Prompt: Give back exactly the lines from the start of the listing to the line containing "-.033, .033, sw, .001)", inclusive, and nothing beyond them.

Material:
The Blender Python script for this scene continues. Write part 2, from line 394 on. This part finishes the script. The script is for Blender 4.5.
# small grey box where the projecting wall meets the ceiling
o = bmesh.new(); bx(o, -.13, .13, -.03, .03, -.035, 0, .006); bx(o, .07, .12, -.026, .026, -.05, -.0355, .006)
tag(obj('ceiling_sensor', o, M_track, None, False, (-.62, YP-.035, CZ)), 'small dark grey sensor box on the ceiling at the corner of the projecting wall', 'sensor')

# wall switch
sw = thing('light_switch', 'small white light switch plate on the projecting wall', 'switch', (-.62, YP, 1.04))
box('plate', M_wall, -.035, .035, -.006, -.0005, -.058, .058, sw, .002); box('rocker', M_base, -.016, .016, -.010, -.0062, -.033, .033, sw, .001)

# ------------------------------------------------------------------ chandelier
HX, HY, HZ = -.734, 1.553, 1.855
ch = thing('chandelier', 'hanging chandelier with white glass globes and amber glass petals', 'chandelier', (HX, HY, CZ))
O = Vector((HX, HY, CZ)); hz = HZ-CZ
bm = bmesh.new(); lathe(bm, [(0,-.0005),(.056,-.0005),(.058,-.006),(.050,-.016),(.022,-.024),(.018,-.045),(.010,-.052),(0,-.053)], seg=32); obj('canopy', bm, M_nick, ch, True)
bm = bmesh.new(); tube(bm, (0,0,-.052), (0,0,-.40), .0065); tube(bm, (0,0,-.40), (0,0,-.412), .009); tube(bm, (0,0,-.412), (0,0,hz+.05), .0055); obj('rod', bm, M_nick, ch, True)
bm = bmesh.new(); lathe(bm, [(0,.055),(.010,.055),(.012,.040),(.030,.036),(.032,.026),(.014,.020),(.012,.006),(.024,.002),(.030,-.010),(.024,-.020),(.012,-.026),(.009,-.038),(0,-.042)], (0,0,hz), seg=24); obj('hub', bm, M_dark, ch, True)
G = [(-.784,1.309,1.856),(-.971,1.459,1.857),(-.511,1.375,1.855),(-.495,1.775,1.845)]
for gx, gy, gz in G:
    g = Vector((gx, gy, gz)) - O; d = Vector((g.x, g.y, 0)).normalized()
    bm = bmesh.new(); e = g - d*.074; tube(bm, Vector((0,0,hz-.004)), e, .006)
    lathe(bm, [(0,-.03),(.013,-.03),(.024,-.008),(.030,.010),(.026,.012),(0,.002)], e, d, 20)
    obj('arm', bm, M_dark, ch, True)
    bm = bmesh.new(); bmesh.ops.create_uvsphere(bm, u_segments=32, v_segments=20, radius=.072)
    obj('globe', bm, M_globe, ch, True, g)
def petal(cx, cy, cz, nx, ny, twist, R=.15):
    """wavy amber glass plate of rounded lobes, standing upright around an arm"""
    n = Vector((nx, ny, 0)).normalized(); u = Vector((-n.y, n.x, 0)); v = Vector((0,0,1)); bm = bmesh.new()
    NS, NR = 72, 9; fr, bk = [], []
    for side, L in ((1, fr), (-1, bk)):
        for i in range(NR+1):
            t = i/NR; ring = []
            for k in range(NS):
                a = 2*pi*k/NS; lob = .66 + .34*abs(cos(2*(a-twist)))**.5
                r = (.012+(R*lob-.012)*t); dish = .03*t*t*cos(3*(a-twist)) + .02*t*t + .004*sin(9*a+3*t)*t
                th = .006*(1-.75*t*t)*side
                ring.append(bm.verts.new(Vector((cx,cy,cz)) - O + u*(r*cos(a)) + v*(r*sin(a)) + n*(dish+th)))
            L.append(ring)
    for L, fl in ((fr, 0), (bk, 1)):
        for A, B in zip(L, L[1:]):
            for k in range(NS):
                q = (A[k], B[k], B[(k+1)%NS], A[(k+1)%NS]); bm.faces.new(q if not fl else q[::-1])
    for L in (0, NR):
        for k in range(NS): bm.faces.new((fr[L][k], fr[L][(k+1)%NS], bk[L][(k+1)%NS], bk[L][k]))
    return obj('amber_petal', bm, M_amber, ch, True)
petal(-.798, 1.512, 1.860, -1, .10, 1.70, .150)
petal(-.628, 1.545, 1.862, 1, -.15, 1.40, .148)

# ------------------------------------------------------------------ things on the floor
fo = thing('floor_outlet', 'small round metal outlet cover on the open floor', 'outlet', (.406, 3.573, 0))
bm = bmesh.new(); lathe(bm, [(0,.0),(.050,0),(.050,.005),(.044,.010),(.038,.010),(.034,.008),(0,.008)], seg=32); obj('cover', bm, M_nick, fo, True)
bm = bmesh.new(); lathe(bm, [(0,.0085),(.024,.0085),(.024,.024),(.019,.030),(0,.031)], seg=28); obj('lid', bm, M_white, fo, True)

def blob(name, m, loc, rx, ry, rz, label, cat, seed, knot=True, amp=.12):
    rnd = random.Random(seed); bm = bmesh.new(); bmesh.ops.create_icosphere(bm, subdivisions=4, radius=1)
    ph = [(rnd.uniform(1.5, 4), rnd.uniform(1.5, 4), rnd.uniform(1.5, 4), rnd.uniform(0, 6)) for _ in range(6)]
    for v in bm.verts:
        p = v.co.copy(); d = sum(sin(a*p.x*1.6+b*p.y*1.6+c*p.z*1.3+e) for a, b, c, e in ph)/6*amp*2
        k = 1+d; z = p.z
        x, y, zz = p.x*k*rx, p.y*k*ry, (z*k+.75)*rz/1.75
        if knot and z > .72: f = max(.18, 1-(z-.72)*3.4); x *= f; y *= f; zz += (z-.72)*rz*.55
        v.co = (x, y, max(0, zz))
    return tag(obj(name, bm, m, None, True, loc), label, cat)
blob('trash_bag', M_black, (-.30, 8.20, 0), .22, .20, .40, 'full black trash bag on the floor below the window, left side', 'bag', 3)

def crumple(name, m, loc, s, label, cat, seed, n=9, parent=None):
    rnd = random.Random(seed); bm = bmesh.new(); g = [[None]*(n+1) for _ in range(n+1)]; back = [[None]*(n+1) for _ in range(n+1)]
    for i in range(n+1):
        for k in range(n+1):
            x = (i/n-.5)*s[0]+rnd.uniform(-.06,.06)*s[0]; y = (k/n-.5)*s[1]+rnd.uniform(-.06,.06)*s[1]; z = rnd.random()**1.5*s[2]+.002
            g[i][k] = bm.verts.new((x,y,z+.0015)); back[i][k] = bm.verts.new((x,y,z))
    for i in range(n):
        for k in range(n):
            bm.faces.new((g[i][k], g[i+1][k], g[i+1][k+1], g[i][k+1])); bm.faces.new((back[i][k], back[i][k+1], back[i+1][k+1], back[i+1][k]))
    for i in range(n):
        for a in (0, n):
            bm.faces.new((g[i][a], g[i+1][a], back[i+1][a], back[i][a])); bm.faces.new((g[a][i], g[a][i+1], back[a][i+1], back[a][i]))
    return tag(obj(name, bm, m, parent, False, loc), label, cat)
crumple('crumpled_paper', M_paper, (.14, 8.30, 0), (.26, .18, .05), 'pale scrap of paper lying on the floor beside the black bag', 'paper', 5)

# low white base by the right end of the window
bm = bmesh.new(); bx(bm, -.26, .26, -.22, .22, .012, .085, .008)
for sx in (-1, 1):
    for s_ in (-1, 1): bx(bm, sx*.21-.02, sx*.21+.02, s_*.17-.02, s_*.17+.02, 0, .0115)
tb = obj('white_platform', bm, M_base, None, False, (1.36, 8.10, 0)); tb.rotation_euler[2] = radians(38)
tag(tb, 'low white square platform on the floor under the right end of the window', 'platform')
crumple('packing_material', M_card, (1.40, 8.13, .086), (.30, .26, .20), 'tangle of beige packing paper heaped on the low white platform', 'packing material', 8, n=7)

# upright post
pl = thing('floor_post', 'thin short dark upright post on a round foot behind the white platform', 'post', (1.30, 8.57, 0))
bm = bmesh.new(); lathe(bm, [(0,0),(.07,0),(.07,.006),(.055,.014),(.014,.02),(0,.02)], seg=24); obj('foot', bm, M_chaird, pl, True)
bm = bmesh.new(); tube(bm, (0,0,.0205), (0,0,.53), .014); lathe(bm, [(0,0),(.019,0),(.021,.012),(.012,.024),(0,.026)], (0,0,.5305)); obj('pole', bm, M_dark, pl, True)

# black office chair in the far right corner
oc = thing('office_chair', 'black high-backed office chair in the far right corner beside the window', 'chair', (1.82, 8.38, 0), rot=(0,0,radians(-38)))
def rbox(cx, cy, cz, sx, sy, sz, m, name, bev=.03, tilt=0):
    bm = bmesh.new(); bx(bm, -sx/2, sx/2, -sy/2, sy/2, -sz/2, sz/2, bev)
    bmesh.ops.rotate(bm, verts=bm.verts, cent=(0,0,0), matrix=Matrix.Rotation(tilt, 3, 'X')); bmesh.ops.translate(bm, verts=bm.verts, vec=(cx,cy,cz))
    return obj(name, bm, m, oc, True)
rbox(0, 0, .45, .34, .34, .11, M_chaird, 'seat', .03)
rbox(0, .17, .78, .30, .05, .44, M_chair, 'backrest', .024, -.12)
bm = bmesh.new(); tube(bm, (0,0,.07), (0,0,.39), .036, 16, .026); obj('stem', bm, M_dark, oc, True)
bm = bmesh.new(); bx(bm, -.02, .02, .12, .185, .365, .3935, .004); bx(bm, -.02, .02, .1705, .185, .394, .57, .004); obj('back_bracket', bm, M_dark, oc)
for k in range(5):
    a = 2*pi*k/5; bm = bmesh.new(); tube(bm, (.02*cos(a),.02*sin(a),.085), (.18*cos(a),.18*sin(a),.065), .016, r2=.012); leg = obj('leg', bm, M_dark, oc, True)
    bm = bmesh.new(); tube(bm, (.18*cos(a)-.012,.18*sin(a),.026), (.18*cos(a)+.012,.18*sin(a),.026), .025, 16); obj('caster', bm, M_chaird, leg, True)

Response to this task:
The Blender Python script for this scene continues. Write part 2, from line 394 on. This part finishes the script. The script is for Blender 4.5.
# small grey box where the projecting wall meets the ceiling
o = bmesh.new(); bx(o, -.13, .13, -.03, .03, -.035, 0, .006); bx(o, .07, .12, -.026, .026, -.05, -.0355, .006)
tag(obj('ceiling_sensor', o, M_track, None, False, (-.62, YP-.035, CZ)), 'small dark grey sensor box on the ceiling at the corner of the projecting wall', 'sensor')

# wall switch
sw = thing('light_switch', 'small white light switch plate on the projecting wall', 'switch', (-.62, YP, 1.04))
box('plate', M_wall, -.035, .035, -.006, -.0005, -.058, .058, sw, .002); box('rocker', M_base, -.016, .016, -.010, -.0062, -.033, .033, sw, .001)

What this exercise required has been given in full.